I know the Jays have played around with Thigpen at 2nd a few games this season, but until I hear something in other newspapers (that aren't crediting a Star story) or from the team, I'm going to believe they're sticking with the plan of keeping Hill at 2nd in the majors.  Even tossing out Griffin's past of inaccuracy, the guys the Jays are drafting this year will most likely be making their appearance in the majors right around the time of Thigpen's 4th season or 5th season in the majors, which means it'd be towards the end of the period they Jays have him under control for below FA value, so it'd be about the right time to replace him anyway, so the C's we drafted are needed even if we keep Thigpen at C.
John Northey - Monday, June 11 2007 @ 04:21 PM EDT (#169679) #
Wow, Lugo really has sucked this year.
Julio Lugo - OPS+=56, lifetime=90, age=31
John McDonald - OPS+=91, lifetime=59, age=32

OK, so when did those two trade bodies during the offseason?

Royce Clayton - OPS+=67, lifetime=77, age=37
Now that is more what I expected (sadly enough).

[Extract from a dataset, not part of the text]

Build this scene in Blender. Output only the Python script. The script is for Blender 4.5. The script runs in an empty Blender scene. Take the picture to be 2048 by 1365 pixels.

FYI: Boston's backup SS...
Alex Cora - OPS+=103, lifetime=76, age=31, PA=98

What is scary is that Boston has done so well with a big FA like Lugo sucking so much.

FYI: Jays in 6th for WC, 6 games out, Det/Oak/Seattle class of field (within 2 of each other). Jays mixed in with Yankees and Twinkies (5 1/2 out each). Close behind are Balt/TB/ChiSox at 7 1/2 back. KC & Texas at 13 might as well start planning fall golf trips.
Ryan Day - Monday, June 11 2007 @ 04:39 PM EDT (#169681) #

Ricciardi has publicly commented on the possibility of moving Thigpen:

"He's so athletic that we may be better off putting him somewhere else to take advantage of his ability to run," Toronto general manager J.P. Ricciardi said on Friday. "He's got really good hands and he's a good hitter. He may be better suited to play second base, or better suited to play third base."

Granted, Ricciardi does seem to do a lot of thinking out loud, so who knows how serious this is. Nevertheless, if they're considerng moving Thigpen to second, they must also be considering moving Hill somewhere, likely short. I just find this "Maybe next year..." planning to be rather fickle.

Personally, I'd stick Thigpen at catcher for at least the next year and see if he can handle it. There aren't any other real options coming up any time soon. (I'm not particularly optimistic about Diaz)

Maldoff - Monday, June 11 2007 @ 04:48 PM EDT (#169682) #
I agree. No reason to move Thigpen just yet.  Diaz appears to be a singles hitter, who doesn't strike out or walk, which is servicable, but not great.  The catcher in the system that appears to have a future is Jonathan Jaspe, but he is only at low-A.